No Picnic covers many of the same events, but it's quite a different kind of book: a personal narrative, not a history, a military account, not (specifically) a historical one. Thompson, then a brigadier, commanded 3 Commando Brigade and was--until the arrival of 5 Brigade and a divisional commander in the form of Maj-Gen Jeremy Moore--the senior land forces officer in the theatre (although for a good while the Royal Navy was running the show and the inter-service command structure was regrettably unwieldy). The book starts of slightly badly with a long enuneration of the forces he was to command and their recent activities and training experiences before the balloon went up. I think it would have been far preferable to have met them in turn as they appeared on the scene, but perhaps he felt his duty was to pay tribute to each unit under his command, omitting none. What we do quickly learn is that for all the lamentable shortages and deficits the force suffered owing to political neglect they were as formidable in terms of training, toughness and
espirits de corps as any commander could hope for, and this is not merely a product of Thompson's obvious pride. The Royal Marine Commandos and the Parachute Regiment men were both elites in their fields and--mistakes and tragedies notwithstanding--possessed of an utter determination to close with and kill the enemy at close quarters in order that the British islanders be liberated and their job be done. The reader is reminded frequently that nothing remotely on this scale had been attempted since Suez and a search for precdents usually ended in Normandy 1944. Thompson is a soldier and does not indulge in much political debate. He, like his men, seemed to get little further than the observation that quite apart from any legal niceties, you can't just walk into a place governed by a different country and expect them to sigh and walk away. He specifically explains how the appetite to participate (every man and his dog was clearing his desk and asking for a berth going south) came as the men viewed it as a chance to achieve the culmination of many years of arduous training--like a fencer who has never had a duel beyond the regulated confines of the salon.

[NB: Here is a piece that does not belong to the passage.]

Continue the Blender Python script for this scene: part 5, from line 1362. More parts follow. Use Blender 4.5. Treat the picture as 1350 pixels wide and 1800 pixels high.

The third book I have yet to start, but I did dip into the generous preview at Amazon and was impressed. I love to read soldiers' memoirs, but the truth is that they're a very mixed bag in terms of quality. Many men who served and fought
feel and relive their experiences vividly but lack the skill to communicate it verbally let alone in written form. Although now a Lieut-Gen, Cedric Delves was in 1982 the commander of D-Squadron 22 SAS and very much at the tip of the spear for Operation Corporate. Such a large assembly of British special forces (SAS, SBS , Mountain & Arctic Warfare Cadre) probably wasn't to be seen again until the Gulf War and, Delves's writing, from what I've seen, is thoughtful, well-expressed and very poignant in places--I'm looking forward to reading more.